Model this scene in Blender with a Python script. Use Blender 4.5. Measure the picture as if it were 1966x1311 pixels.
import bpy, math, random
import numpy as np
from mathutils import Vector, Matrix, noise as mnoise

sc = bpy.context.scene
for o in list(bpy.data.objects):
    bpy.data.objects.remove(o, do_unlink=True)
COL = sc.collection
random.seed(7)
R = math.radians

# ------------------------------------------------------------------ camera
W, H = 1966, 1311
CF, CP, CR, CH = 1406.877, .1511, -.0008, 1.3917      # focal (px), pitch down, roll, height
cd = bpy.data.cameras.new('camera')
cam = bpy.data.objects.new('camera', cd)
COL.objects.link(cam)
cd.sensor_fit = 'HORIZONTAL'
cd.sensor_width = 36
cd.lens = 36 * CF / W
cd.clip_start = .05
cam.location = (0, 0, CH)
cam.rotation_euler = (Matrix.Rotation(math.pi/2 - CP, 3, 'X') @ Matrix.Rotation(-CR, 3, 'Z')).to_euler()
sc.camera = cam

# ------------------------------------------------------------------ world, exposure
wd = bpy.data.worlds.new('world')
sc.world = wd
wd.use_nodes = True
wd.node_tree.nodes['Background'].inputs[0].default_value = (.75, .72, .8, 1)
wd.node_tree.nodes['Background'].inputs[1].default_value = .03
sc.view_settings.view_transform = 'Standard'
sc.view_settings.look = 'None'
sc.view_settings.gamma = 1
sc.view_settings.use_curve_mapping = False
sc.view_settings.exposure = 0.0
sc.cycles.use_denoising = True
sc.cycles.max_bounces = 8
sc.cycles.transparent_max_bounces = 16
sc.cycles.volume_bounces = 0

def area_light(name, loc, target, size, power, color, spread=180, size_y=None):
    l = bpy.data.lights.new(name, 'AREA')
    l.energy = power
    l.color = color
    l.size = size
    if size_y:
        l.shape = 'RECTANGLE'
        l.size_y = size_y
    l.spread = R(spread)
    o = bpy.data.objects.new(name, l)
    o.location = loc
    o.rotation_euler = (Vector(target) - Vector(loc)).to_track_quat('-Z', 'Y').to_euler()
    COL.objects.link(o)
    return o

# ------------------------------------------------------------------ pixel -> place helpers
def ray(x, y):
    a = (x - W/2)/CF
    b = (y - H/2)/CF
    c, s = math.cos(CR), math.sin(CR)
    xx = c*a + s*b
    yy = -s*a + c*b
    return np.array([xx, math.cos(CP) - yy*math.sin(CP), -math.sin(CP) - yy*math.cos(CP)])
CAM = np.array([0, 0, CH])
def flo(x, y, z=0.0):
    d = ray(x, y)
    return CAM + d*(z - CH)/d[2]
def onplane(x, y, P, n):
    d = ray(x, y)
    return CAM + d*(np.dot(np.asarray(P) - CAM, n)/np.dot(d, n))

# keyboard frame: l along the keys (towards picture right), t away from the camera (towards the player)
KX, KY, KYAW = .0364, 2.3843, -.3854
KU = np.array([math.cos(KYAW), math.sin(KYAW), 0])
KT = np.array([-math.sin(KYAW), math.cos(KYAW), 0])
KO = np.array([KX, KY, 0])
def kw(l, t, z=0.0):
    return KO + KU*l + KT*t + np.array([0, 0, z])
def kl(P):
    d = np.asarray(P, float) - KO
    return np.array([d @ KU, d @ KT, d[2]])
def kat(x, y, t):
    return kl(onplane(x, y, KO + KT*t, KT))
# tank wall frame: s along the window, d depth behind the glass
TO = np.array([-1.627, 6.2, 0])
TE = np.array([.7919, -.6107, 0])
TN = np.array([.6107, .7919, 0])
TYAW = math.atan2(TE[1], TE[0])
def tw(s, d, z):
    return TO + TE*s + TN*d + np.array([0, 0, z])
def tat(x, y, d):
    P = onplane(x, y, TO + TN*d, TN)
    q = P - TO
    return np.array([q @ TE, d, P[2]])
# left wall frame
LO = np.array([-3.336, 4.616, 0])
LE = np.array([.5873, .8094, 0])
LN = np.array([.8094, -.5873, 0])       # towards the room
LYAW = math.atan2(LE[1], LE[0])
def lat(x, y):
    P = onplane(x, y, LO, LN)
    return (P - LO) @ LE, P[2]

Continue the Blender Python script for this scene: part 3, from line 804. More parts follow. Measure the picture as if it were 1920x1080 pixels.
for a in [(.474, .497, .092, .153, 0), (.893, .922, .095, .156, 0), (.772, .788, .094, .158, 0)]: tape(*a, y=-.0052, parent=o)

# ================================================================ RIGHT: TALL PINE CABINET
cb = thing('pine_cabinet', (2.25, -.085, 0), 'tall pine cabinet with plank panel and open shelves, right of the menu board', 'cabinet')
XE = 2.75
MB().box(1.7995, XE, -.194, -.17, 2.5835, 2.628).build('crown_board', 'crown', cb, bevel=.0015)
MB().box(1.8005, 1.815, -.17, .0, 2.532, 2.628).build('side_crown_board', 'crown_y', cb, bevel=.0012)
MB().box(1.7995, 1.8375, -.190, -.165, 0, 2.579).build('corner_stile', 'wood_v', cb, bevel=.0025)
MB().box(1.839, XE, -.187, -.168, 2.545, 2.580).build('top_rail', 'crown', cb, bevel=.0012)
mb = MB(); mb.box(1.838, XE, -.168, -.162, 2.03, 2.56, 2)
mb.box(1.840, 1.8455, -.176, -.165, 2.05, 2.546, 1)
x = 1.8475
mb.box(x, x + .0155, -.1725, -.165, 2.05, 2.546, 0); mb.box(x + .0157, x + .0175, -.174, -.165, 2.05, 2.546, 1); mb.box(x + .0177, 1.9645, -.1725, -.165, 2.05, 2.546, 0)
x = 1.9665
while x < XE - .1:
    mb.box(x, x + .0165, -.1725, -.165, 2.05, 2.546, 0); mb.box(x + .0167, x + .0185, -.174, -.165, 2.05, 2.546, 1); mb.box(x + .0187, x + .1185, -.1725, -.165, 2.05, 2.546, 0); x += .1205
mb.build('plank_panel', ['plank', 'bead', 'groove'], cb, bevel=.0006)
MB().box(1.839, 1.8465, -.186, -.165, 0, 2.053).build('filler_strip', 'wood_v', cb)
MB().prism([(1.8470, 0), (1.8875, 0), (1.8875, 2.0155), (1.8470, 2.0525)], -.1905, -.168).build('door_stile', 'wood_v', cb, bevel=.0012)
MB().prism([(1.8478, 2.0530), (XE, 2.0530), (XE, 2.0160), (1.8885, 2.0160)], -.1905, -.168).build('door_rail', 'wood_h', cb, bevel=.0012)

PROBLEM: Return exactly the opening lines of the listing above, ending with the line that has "from mathutils import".

RIGHT ANSWER:
Model this scene in Blender with a Python script. Use Blender 4.5. Measure the picture as if it were 1966x1311 pixels.
import bpy, math, random
import numpy as np
from mathutils import Vector, Matrix, noise as mnoise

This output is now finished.